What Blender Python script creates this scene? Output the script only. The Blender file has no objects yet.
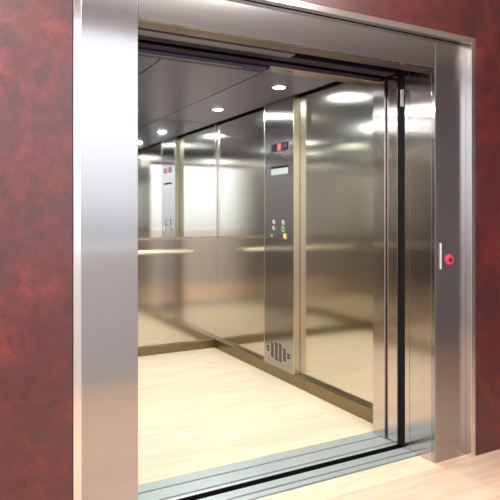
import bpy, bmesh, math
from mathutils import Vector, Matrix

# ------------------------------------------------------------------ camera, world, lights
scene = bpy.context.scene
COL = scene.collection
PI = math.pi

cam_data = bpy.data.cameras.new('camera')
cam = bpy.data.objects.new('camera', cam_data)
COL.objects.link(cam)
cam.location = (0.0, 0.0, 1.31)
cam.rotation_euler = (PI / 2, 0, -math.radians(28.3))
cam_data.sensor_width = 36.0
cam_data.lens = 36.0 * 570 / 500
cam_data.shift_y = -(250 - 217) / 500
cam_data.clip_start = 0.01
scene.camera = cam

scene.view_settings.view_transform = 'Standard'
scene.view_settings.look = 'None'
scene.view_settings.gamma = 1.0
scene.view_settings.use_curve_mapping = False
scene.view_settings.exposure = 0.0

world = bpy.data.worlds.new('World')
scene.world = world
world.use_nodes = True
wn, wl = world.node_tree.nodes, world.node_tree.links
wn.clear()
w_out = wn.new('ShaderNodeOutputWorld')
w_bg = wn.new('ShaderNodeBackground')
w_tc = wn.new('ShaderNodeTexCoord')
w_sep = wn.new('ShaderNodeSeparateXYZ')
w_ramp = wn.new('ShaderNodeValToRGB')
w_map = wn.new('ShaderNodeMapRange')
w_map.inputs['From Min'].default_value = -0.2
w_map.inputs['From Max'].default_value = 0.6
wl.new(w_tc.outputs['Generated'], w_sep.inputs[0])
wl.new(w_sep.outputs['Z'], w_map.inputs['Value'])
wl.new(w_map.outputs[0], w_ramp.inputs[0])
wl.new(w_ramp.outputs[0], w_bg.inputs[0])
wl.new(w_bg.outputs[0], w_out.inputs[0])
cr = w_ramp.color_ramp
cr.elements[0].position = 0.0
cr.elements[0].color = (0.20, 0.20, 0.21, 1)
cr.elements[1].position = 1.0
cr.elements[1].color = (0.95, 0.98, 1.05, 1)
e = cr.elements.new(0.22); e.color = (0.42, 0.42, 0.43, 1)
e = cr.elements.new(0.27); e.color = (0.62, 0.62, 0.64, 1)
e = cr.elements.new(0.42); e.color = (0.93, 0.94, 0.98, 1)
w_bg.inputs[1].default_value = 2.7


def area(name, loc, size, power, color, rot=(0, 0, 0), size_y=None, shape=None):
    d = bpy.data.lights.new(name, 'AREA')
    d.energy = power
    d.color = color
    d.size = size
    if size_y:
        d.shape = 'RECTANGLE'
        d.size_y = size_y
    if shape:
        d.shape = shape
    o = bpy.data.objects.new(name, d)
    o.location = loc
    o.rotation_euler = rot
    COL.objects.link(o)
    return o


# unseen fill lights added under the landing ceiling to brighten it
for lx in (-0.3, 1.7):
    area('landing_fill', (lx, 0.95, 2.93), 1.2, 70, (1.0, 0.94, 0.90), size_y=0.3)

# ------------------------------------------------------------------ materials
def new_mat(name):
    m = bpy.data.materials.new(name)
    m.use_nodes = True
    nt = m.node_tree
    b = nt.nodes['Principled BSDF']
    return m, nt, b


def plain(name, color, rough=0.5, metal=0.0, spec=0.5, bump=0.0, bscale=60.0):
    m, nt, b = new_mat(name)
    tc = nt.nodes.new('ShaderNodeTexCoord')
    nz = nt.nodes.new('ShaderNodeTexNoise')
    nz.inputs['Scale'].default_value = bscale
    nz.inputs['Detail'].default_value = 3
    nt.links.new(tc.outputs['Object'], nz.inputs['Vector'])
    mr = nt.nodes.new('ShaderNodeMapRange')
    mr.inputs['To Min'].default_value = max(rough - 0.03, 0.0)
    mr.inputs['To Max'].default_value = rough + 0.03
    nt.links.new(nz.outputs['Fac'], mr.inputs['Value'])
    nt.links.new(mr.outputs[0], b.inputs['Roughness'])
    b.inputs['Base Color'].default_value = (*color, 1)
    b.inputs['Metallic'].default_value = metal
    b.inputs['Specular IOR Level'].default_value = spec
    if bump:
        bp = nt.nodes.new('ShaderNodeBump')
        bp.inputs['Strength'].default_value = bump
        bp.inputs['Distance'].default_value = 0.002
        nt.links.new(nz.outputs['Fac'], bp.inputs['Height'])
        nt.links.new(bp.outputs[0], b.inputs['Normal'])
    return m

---

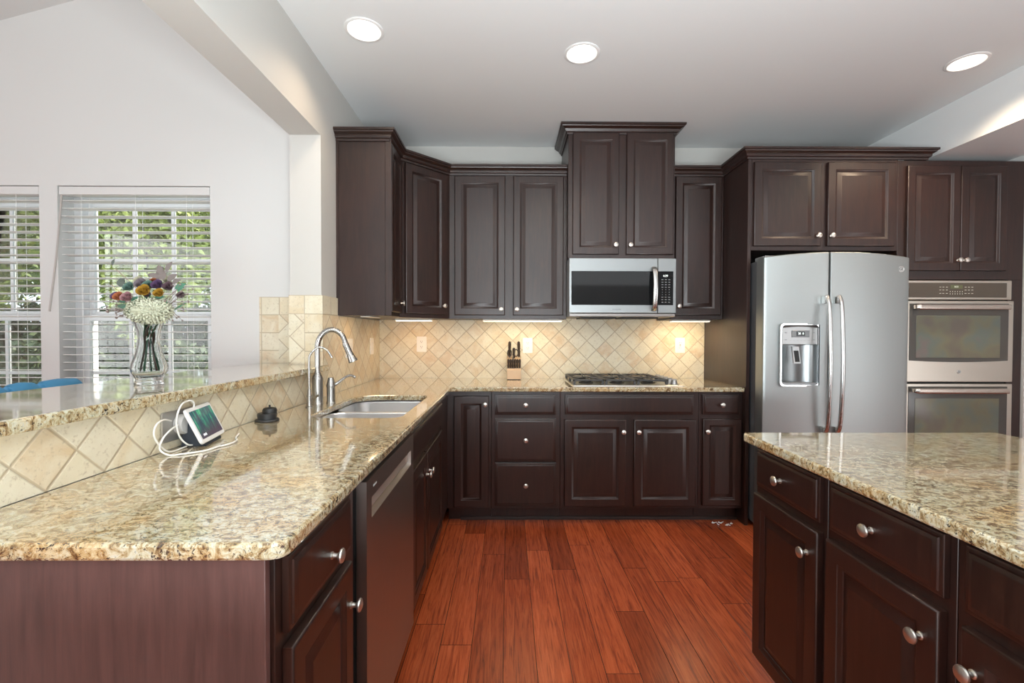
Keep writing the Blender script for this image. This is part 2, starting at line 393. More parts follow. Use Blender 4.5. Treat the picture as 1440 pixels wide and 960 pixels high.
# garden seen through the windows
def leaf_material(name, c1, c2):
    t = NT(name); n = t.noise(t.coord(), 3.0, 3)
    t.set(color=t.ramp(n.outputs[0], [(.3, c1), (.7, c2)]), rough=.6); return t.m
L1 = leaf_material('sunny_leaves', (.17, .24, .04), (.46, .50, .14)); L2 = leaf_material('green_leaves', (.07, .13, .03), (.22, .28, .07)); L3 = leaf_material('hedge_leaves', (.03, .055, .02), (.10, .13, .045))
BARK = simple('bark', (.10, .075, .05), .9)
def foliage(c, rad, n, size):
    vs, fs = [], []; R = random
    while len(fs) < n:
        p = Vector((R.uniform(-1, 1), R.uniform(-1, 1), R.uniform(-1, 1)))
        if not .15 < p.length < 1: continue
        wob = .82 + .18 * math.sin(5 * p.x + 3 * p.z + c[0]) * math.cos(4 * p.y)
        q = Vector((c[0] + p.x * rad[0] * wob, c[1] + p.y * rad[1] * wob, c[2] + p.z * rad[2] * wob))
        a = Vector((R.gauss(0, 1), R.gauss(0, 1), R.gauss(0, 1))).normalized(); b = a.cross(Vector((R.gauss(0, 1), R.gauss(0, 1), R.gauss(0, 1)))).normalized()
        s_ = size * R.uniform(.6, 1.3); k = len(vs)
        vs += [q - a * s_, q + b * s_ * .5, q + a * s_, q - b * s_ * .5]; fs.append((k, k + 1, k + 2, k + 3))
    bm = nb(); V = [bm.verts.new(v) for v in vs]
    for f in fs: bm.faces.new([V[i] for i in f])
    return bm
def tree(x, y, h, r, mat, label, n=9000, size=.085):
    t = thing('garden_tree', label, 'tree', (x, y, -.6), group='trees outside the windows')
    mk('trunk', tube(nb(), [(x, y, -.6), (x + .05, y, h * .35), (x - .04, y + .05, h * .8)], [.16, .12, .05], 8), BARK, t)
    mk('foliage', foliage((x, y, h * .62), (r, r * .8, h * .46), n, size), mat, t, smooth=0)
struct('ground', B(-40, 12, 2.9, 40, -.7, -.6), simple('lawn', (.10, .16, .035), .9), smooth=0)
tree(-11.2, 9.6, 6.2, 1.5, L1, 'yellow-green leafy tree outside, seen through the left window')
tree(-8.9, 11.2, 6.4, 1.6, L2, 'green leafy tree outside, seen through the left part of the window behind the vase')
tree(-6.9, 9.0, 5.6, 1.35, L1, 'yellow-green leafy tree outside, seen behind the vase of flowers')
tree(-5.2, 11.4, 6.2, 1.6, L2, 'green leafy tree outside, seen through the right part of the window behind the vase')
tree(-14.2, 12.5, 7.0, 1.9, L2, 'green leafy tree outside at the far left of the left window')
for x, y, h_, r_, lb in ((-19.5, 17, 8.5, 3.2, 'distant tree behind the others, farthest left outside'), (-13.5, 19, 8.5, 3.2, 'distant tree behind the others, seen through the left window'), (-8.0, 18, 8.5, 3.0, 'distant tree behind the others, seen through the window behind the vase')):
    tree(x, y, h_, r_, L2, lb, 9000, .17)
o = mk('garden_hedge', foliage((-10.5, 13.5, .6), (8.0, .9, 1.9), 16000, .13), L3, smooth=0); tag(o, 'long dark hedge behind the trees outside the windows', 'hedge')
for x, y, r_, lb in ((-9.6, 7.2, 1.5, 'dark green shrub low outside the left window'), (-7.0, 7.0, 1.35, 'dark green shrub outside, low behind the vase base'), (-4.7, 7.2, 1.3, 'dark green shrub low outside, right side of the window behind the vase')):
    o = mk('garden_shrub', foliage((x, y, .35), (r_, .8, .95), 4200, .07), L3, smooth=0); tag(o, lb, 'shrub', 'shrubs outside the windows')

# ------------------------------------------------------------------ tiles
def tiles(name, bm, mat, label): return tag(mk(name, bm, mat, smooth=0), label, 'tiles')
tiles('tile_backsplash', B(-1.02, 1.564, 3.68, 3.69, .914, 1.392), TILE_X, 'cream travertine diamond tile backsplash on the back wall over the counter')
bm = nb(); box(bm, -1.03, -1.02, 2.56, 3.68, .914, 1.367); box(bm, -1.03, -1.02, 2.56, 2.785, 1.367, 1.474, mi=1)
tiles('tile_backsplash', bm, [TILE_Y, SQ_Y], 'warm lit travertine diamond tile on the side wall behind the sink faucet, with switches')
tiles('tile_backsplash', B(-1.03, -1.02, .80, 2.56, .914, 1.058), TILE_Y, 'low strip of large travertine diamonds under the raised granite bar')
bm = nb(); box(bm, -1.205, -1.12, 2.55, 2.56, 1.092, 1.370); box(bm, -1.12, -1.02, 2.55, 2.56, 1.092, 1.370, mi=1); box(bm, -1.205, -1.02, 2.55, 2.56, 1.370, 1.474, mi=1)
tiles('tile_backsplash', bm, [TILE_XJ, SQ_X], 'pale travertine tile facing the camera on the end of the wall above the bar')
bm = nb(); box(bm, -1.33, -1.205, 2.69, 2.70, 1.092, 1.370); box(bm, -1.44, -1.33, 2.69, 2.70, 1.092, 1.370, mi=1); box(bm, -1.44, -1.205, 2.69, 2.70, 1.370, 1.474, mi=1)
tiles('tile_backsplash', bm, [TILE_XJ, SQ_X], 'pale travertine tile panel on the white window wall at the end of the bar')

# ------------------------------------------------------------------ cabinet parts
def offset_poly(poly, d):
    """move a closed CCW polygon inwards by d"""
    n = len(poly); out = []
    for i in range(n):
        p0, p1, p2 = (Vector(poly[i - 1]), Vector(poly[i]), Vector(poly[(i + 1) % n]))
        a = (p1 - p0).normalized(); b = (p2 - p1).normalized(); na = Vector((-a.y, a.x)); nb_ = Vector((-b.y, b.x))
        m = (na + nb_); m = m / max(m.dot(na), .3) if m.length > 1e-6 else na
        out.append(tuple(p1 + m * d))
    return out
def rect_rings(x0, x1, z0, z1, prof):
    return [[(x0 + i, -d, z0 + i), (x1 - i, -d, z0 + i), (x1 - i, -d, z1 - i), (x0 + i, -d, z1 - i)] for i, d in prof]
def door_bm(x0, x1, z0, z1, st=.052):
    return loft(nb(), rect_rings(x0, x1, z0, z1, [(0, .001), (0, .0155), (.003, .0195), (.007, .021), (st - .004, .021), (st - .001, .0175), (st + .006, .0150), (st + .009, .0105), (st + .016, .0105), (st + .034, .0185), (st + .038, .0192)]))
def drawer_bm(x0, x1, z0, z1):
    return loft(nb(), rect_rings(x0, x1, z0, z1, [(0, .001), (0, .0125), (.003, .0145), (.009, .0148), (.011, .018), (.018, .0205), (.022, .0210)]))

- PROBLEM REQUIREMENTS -
From the records above, copy only the lines running from the line holding "What Blender Python" through the line holding "from mathutils import Vector, Matrix", with no pictures.

- SOLUTION FOR THIS PROBLEM -
What Blender Python script creates this scene? Output the script only. The Blender file has no objects yet.
import bpy, bmesh, math
from mathutils import Vector, Matrix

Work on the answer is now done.